Obviously Paul does not mean that their minds were a total blank, incapable of thinking. Instead he means that the Gentiles did not think of God. It is common in the Bible for idols to be described as vanity and this is probably what Paul has in mind when he says the thoughts of the Gentiles were futile. They worshipped false gods who did not exist. 

When a person thinks of God, it gives solidity, insight and information to their minds.  As Leon Morris put it, ‘There is far more to being a Christian than intellectual achievement, but we should be clear that being a follower of Christ means using the brains God has given us to their fullest capacity.’ 

But it is not only their minds that were affected by sin. Paul comments that the Gentiles had lost insensitivity with regard to their behaviour; they were shameless, indicating that the Gentiles were not embarrassed by their sins. 

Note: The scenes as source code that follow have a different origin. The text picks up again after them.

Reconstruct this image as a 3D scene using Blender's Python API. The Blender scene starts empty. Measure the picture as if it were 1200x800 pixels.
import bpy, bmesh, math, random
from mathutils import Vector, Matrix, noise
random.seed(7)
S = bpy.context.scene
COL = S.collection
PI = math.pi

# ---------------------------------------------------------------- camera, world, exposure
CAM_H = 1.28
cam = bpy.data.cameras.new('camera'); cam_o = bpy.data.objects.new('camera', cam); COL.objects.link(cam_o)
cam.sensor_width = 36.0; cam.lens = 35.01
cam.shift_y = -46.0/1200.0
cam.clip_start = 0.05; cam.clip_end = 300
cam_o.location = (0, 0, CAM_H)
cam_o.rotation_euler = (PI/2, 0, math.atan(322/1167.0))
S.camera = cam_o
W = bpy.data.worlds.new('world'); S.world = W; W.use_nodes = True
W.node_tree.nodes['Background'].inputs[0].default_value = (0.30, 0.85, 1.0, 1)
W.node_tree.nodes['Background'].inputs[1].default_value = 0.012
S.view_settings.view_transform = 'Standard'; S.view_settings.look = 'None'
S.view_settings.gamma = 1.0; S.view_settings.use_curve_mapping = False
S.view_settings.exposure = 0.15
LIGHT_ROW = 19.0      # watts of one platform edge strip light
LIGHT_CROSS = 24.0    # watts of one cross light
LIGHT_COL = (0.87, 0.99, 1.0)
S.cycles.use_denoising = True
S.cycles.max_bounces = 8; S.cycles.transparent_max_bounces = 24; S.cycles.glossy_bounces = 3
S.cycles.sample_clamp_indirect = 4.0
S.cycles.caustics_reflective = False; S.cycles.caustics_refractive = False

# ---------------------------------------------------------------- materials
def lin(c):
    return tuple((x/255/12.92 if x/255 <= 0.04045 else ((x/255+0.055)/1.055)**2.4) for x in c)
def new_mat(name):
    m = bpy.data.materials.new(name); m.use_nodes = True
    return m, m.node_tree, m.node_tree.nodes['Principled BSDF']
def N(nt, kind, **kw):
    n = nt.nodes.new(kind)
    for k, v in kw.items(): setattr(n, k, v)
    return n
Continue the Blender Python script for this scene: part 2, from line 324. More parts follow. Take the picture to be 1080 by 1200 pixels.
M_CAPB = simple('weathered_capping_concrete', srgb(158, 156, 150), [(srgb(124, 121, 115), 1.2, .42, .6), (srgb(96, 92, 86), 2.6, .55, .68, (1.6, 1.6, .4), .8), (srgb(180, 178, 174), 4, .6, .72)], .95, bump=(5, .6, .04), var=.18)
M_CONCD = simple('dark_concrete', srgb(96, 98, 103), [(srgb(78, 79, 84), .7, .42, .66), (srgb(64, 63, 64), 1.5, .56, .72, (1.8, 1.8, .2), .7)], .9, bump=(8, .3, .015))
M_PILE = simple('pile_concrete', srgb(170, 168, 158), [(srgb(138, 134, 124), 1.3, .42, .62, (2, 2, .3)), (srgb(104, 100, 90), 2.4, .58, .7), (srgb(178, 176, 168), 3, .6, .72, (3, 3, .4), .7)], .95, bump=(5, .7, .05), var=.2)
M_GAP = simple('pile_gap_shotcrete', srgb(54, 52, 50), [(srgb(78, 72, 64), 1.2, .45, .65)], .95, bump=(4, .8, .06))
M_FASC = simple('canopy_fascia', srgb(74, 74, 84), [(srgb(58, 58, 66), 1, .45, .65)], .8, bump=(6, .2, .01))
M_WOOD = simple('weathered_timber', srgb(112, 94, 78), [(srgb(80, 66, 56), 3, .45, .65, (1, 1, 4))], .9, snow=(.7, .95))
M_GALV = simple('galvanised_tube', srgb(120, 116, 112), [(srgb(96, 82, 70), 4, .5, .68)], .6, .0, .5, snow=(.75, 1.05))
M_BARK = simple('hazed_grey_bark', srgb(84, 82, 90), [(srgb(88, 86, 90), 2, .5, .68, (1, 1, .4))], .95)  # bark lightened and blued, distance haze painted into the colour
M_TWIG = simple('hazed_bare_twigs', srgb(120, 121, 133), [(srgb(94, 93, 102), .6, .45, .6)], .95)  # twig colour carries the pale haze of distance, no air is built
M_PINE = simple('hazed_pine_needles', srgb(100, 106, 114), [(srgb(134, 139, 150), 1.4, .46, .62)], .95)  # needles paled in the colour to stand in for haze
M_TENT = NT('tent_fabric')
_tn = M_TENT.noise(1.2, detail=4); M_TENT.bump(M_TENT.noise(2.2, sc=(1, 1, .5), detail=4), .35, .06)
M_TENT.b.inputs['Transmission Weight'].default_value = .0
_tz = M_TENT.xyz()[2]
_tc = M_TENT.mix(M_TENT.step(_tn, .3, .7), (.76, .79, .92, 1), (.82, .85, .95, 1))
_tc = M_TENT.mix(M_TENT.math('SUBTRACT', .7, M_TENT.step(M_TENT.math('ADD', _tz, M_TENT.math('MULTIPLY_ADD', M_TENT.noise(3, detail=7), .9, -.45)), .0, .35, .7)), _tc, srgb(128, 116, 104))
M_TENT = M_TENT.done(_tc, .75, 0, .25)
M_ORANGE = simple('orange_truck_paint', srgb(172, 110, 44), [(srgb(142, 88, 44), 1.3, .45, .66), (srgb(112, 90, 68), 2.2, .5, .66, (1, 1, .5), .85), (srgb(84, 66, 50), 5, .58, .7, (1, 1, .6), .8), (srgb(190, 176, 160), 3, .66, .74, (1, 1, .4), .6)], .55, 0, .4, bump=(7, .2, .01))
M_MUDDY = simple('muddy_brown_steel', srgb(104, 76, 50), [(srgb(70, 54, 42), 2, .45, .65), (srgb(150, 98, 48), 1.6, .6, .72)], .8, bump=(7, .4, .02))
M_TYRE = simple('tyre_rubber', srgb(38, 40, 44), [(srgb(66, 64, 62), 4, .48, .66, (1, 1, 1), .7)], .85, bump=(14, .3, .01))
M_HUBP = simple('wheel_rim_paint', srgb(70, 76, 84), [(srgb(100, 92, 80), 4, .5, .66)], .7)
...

This is what life becomes without knowledge of God, of his character and of his purposes. And Paul’s description is not limited to his own day, for it also describes ours. We live in a society that loves to sin openly and continually.

The main reason for people’s behaviour is the gods they worship. In our society, self-indulgence (when pleasure becomes god) and materialism (when things become god) dominate many lives. There are many more such gods and no doubt you can list them for yourselves. But our minds and hearts were made for higher experiences, of knowing God experientially through Jesus.

The remedy is to learn about Jesus and from Jesus.